Dans une période budgétaire difficile, avec une forte contrainte de l’UE concernant les dépenses publiques, la France continue, seule, de porter une part incroyablement importante de la responsabilité de défendre la sécurité et la stabilité de l'Europe. La France a, sans cillé, souscrit à l’appel de l’allié américain à maintenir des niveaux crédibles de dépense de défense, clé d’une auto-défense de l’UE, des capacités efficaces de réaction face aux crises, et une grande participation dans les réponses internationales aux défis mondiaux, essentiellement militaire depuis 10 ans. Alors que la France participe à nouveau à la structure de commandement militaire de l'Alliance, elle a, depuis son retour en son sein, constamment démontré sa volonté d'engager des réponses collectives aux menaces communes. La France a été parmi les premiers pays alliés à tenir son rôle dans la guerre contre le terrorisme, et joue un rôle de premier plan, souvent moteur, dans d'autres opérations alliées.

C’est dans ce contexte d’engagement constant, donc difficile pour les forces que l’outil militaire français est l'objet d'une restructuration importante vers des forces armées de plus en plus petites, entièrement professionnelles et en cours de rééquipement (arrivée de nouveaux matériels, souvent en nombre plus réduit que l’exige le contexte opérationnel) Le tout avec la contrainte d’une meilleures interopérabilité avec les forces armées américaines et alliées.. Enfin la France consacre le sixième plus fort pourcentage des dépenses de défense (19,9 pour cent) pour des programmes de modernisation de l'OTAN (ie, supply chain et recherche et de développement).

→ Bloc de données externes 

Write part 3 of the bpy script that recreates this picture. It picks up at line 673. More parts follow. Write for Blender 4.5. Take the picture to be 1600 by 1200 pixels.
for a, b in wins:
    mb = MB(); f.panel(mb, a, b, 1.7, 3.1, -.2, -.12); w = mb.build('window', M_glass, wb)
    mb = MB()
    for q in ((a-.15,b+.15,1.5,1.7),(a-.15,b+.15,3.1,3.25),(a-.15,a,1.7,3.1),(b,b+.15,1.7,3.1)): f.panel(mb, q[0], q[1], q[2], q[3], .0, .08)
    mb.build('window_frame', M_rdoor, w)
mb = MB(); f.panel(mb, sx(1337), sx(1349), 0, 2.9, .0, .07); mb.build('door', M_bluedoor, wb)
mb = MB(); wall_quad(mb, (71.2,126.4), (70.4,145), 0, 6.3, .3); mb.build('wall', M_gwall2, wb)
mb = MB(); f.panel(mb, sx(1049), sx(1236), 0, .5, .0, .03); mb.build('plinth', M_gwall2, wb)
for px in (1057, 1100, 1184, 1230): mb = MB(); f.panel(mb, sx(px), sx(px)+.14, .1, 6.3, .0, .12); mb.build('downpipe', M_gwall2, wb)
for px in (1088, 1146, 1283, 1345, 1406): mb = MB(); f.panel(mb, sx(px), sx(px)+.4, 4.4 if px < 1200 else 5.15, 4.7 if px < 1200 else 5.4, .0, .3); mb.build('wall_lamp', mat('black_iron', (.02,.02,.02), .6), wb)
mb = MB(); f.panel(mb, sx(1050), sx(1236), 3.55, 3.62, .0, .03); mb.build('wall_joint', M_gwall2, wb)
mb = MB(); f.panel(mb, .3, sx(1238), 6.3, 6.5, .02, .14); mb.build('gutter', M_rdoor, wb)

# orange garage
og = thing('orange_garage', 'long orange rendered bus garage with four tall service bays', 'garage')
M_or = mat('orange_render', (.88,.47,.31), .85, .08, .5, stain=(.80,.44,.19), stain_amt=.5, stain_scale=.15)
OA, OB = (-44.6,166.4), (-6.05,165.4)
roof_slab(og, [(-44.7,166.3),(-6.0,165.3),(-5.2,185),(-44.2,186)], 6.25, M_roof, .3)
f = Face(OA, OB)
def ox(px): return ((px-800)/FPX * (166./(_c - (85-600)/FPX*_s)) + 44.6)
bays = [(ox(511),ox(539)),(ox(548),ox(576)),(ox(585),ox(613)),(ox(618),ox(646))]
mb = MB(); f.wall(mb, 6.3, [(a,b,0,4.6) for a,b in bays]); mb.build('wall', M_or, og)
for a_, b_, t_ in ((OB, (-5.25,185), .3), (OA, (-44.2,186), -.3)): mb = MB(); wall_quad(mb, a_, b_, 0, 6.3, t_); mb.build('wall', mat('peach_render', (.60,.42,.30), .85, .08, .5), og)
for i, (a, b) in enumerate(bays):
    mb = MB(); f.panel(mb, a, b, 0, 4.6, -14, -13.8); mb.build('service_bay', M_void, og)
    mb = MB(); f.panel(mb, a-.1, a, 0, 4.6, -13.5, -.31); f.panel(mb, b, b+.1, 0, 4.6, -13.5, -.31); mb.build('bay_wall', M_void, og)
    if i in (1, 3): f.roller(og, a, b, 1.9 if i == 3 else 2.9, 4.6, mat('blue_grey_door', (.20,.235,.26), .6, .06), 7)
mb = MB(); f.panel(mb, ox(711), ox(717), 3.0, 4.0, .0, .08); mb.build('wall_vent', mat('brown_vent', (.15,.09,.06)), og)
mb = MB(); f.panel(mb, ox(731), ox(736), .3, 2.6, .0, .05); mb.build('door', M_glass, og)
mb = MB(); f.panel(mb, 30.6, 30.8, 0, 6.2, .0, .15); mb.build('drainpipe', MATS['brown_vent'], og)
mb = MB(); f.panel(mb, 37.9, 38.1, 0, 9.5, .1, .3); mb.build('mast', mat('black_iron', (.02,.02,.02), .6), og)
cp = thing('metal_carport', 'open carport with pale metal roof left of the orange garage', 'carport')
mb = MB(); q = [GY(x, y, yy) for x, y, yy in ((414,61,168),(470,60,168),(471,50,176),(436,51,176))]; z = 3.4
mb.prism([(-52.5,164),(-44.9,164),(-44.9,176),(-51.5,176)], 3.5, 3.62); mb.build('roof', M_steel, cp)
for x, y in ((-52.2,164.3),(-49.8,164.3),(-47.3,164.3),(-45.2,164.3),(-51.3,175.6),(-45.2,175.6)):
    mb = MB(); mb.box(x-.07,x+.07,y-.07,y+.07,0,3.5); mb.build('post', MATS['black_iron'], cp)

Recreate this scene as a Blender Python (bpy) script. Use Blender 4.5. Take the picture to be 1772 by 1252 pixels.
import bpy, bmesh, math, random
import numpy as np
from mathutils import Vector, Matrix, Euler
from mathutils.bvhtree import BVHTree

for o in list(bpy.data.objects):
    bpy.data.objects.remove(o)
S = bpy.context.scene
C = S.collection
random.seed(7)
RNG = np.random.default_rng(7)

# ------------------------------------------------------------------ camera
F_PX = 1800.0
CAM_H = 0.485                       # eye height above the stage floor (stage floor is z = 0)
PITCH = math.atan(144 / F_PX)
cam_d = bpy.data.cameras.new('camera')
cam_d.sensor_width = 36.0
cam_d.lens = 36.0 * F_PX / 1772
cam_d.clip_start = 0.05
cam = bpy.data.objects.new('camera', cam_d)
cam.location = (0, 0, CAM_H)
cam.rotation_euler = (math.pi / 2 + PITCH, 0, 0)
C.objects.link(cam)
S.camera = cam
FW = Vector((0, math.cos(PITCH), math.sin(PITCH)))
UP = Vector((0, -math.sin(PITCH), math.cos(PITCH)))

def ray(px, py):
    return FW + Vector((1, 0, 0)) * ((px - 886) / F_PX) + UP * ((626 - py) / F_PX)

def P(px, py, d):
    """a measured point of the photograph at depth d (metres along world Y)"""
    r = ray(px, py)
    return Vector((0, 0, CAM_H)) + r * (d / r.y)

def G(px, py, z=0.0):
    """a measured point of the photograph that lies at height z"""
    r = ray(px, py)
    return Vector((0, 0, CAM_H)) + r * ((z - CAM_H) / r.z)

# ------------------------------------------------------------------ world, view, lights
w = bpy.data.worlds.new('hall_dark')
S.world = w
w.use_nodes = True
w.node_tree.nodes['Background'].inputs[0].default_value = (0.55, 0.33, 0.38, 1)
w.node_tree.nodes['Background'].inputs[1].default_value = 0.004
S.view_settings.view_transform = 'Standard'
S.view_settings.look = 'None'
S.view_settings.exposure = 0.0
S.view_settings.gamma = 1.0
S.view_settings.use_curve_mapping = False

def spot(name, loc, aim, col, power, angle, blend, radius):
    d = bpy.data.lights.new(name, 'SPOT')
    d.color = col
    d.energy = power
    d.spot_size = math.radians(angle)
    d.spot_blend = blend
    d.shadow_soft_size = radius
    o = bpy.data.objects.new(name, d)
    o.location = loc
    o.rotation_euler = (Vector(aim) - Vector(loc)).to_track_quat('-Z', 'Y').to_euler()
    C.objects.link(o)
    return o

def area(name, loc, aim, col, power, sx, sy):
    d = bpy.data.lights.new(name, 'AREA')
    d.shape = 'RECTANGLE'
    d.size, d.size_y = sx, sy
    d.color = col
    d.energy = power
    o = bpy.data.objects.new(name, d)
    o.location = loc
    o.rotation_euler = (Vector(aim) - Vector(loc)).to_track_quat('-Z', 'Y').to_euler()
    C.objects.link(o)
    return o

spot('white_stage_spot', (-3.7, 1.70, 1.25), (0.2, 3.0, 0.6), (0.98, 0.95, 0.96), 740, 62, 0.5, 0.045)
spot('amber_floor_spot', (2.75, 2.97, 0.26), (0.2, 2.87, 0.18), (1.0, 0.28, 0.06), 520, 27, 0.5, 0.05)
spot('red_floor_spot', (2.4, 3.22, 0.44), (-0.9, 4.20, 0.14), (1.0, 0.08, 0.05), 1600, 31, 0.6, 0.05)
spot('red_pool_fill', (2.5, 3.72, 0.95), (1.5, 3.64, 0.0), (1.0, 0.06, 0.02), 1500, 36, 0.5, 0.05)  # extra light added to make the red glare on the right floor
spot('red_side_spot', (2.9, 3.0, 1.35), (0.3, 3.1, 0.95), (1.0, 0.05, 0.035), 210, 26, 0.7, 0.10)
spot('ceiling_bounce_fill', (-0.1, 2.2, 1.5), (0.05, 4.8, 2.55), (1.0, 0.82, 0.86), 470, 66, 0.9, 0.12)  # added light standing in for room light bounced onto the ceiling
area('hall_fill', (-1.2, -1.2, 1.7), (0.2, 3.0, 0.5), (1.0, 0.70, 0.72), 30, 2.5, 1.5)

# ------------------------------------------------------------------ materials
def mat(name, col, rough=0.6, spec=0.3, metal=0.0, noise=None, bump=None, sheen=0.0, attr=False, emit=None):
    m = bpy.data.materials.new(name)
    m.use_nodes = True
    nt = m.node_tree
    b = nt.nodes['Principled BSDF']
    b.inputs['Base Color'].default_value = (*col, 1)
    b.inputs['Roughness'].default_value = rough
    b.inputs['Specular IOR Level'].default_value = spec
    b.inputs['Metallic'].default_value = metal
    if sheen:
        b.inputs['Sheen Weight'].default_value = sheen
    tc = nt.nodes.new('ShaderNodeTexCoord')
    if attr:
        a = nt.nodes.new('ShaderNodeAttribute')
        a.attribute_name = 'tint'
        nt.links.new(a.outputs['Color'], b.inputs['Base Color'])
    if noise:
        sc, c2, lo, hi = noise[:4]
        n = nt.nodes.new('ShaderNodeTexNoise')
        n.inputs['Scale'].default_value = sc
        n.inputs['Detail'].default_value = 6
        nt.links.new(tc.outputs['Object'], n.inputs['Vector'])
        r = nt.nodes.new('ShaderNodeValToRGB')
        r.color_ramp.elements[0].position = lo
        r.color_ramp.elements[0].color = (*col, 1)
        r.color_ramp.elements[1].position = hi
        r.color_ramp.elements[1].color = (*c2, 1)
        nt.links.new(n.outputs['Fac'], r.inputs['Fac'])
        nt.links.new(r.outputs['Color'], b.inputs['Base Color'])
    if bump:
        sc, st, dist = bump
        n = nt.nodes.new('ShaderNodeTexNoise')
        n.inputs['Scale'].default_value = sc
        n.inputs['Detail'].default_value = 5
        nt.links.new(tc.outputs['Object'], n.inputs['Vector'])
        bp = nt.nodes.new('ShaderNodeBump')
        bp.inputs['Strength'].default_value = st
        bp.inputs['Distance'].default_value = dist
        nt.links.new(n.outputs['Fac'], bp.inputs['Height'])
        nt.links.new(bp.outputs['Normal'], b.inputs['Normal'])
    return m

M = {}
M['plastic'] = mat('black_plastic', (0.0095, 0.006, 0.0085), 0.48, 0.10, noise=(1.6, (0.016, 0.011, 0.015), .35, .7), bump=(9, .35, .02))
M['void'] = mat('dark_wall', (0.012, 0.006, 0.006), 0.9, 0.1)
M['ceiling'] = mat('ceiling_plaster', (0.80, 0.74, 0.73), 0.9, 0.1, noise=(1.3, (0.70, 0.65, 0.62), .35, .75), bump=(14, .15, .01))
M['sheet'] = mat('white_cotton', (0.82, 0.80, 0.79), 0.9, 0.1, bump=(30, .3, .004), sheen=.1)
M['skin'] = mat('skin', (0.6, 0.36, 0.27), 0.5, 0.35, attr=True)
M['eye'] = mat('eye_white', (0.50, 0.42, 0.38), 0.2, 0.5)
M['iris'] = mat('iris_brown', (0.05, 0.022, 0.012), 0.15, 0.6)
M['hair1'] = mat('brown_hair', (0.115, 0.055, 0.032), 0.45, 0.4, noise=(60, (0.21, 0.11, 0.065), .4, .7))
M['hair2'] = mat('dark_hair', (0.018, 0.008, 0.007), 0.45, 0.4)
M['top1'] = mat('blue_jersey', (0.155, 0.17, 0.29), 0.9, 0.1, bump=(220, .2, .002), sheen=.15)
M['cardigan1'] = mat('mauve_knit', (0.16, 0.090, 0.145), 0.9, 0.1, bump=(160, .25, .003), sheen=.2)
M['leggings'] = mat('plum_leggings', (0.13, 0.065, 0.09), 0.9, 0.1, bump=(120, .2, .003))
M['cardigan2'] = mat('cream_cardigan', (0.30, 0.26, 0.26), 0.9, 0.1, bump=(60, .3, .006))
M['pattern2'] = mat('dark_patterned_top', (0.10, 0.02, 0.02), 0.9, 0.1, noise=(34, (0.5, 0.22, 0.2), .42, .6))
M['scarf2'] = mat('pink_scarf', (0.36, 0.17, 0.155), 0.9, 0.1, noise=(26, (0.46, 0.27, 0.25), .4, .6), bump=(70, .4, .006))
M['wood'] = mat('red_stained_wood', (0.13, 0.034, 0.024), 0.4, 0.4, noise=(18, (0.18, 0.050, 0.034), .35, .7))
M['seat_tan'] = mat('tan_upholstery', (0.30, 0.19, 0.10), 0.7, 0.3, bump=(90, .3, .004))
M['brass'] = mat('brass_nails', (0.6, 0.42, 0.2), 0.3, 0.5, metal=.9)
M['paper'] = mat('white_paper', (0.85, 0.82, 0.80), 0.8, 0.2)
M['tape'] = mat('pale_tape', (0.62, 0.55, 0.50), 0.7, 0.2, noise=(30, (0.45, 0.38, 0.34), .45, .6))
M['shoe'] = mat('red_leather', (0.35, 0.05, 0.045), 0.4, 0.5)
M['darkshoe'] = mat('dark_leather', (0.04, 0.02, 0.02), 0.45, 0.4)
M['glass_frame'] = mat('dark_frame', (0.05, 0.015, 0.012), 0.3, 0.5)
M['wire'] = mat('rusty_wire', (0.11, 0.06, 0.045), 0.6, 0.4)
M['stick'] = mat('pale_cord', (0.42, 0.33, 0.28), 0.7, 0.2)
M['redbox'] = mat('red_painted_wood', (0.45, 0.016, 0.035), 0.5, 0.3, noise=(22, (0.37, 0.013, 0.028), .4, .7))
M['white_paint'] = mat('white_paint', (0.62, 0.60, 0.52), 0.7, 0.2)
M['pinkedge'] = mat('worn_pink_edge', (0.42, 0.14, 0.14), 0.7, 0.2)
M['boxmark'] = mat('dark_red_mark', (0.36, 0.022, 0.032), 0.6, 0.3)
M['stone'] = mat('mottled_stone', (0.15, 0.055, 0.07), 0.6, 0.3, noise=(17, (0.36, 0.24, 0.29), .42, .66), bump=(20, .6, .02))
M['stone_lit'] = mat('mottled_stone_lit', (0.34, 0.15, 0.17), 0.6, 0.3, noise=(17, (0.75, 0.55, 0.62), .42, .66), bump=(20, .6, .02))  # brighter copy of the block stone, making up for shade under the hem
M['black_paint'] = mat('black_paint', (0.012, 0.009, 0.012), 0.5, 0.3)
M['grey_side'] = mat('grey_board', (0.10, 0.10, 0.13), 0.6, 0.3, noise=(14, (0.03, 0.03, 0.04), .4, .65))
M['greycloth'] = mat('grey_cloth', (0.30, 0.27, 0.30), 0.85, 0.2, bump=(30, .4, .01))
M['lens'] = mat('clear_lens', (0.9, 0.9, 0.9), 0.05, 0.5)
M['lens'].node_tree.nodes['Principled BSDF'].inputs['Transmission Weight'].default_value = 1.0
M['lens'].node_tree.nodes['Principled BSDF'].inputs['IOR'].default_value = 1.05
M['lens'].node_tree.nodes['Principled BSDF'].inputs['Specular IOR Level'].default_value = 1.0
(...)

La France est le deuxième contributeur de personnel pour les opérations de maintien de la paix dans le monde après les États-Unis. En 2001, les troupes françaises et (les forces de gendarmerie) ont participé à des missions des Nations Unies en Sierra Leone, au Liban, en République de Géorgie, en Bosnie, au Kosovo, dans Sahara occidental, en République Démocratique du Congo, et sur les frontières entre l'Irak et du Koweït, de l'Érythrée et de l’Ethiopie. À la fin de 2001, 5.200 soldats français servaient au Kosovo, où la France assurait le commandement de la KFOR en plus de d’assurer celui de la SFOR en Bosnie, où elle déployait 2.200 soldats. En 2001,en plus des troupes servant dans les opérations de maintien de la paix multinationales, la France comptait plus de 24.000 militaires stationnées à l'étranger, dont environ 6100 en Afrique. Ces chiffres sont à mettre en relation avec les engagements d’autres nations européennes au même moment. 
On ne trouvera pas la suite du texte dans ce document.